If we're redifining time, why do we have to keep the same unit size? Simply adjust the duration of a second to make exactly 100 ksecs per day.
It's ingrained and arbitrary. The only thing we've found so far for measuring time that doesn't appear to be arbitrary is Planck time, which is so small it has no use in daily life. So if you have to use an arbitrary unit anyway, why make a new arbitrary unit? And while the second, minute, hour, and to a lesser degree month are arbitrary, days and years are not, they are just based on the unique circumstances of when we started observing our world in a scientific manner.
Because whole point of metric is to use powers of ten.
The SI unit for time is the second. It just happens to be the same length as the imperial second. Minutes, hours, days, weeks, months, and years are not SI units.

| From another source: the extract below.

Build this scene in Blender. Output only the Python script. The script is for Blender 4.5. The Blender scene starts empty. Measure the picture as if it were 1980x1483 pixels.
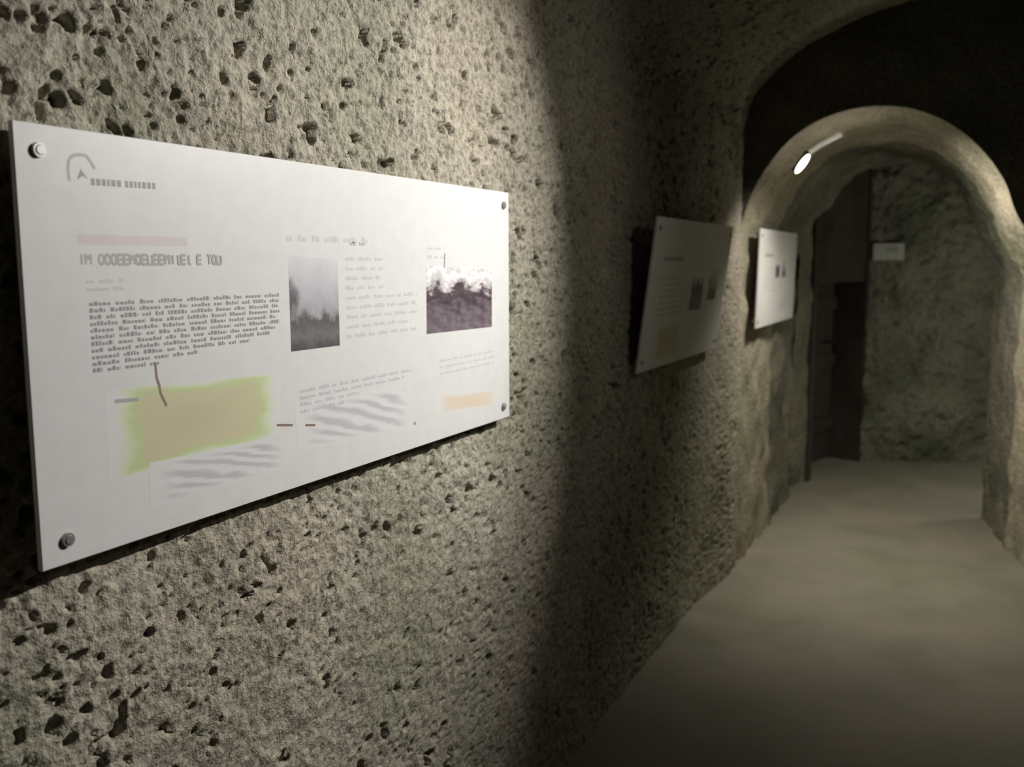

12, 24, and 60 are highly composite numbers and easily divisible by more numbers than 10. Also, if you are doing that, go ahead and redefine degrees in a circle and all that jazz too. Go ahead.
There has been a "metric" measurement of angles for a long time. The radian. It's pi based instead of 10 based, but it makes way more sense than degrees.
No, it really doesn't
Yes, it really does. Degrees are arbitrary, radians are derived from the unit circle.
Arbitrary with extra steps
The unit circle is hardly arbitrary.
This is all arbitrary
If everything is arbitrary, nothing is arbitrary.
Do you even know what arbitrary means?
Surely its meaning is arbitrary.
In the days of doing math by hand, that might have mattered.
Let me introduce you to this little thing called a calculator.